21 years later, my best friend, Matt, showed up in India, and we set off on a new vehicular adventure. This road trip took us through south India — and is as far from that night with Red Vines and Bob Marley in 1993 as we could get without leaving the Earth’s atmosphere. We loaded into The Duchess, my current diesel-powered workhorse of a vehicle, and set off on Indian roads to reach the end of the country. Our goal was to drive to the southern-most tip of the country, where three bodies of water — the Bay of Bengal, the Arabian Sea, and the Indian Ocean — come together. Fittingly, Bob Marley’s music inaugurated our first day of driving.

Matt arrived here just after the eight-month anniversary of my arrival in Chennai. He’s my first visitor. I’d heard others here talk about the significance of your first visitor, but I hadn’t thought about it much.

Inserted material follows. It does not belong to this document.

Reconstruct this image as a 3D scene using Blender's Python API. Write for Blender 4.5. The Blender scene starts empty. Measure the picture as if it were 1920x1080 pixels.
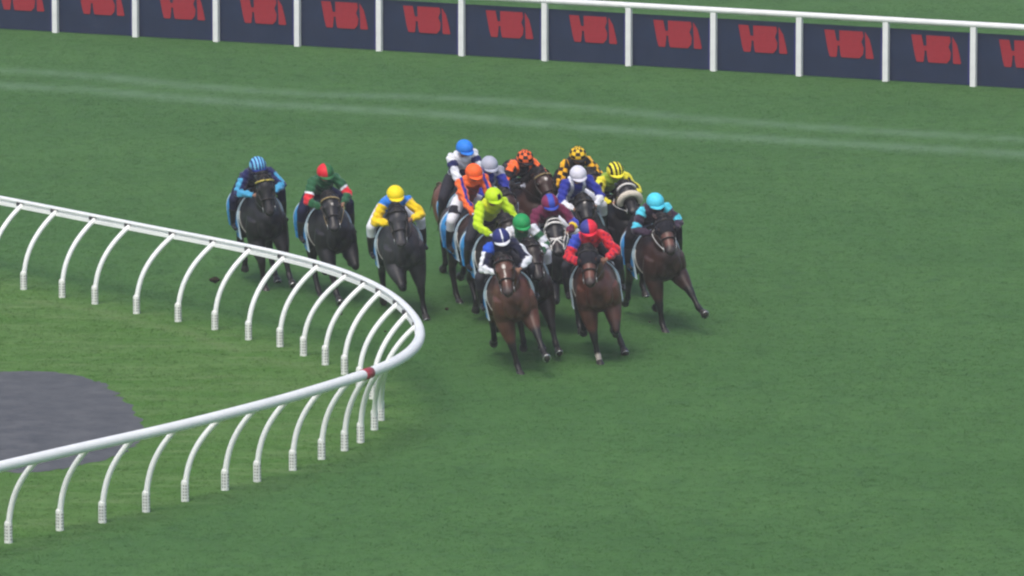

Then I saw him walk through the doors at the airport when arrived. It was both familiar, like, “oh, hey Matt,” and remarkable, as in, “holy shit, Matt just walked out of the airport in Chennai to visit me!” What I get now is your first visitor is a huge deal, and it is appropriate that Matt was the first to visit me here.

One of the things that makes Matt great is that he’s someone who Shows Up. He has a long record of this, as his wife, his friends, his family can attest. He downplays this part of himself a bit — it’s not a big deal, that’s just how he’s wired, he’d say — but those of us who know him recognize that to show up like he does requires thoughtfulness and decision-making which few people possess. He’s really good at it — this is his super power.

We drove nearly 1200 miles from Chennai to Kanyakumari and back, along “highways” that were three-lanes wide in some places, but later would reduce to dirt roads at times. There was literally a part of “National Highway – 7” where we crossed a dry river bed (thank goodness there was no monsoon this year) that was around half a mile wide. We needed each other for this — I needed him to navigate; he needed me to drive, and it worked out perfectly. For five days in a row, in the second-most populated country in the world, we saw no westerners (save one American woman who was running one of the hotels we visited). We drove through dusty villages, major urban centers, rice paddies, plantations of coconut trees and banana trees, fisheries, a nature sanctuary, and wind farms. At our terminous, we gazed out at the beginning of a hemisphere of water that extends south of India and continues all the way to Antarctica. It was empowering to drive there, and the view of such an expanse of water was like looking into the Grand Canyon — I felt very humbled in that space.

The last time Matt and I spent this kind of time together — eight days in a row — we were in high school. I posted to Facebook that there will be a time in our lives, perhaps in another 21 years, when we talk about that time we road-tripped through southern India together. When I wrote that post I was a little flippant. There’s gravity to that feeling now, and while I know that the experience we had together — including all the things we talked about, the advice we gave each other, the old things we laughed about, the new things we puzzled out together, the close-calls on the road, and the glee each of us felt upon reaching our destination — will mean different things to me with time and reflection, I feel intense gratitude to him and for the incredible power of Showing Up.

Matt showed up. In India! And neither of us will never be the same again. நன்றி!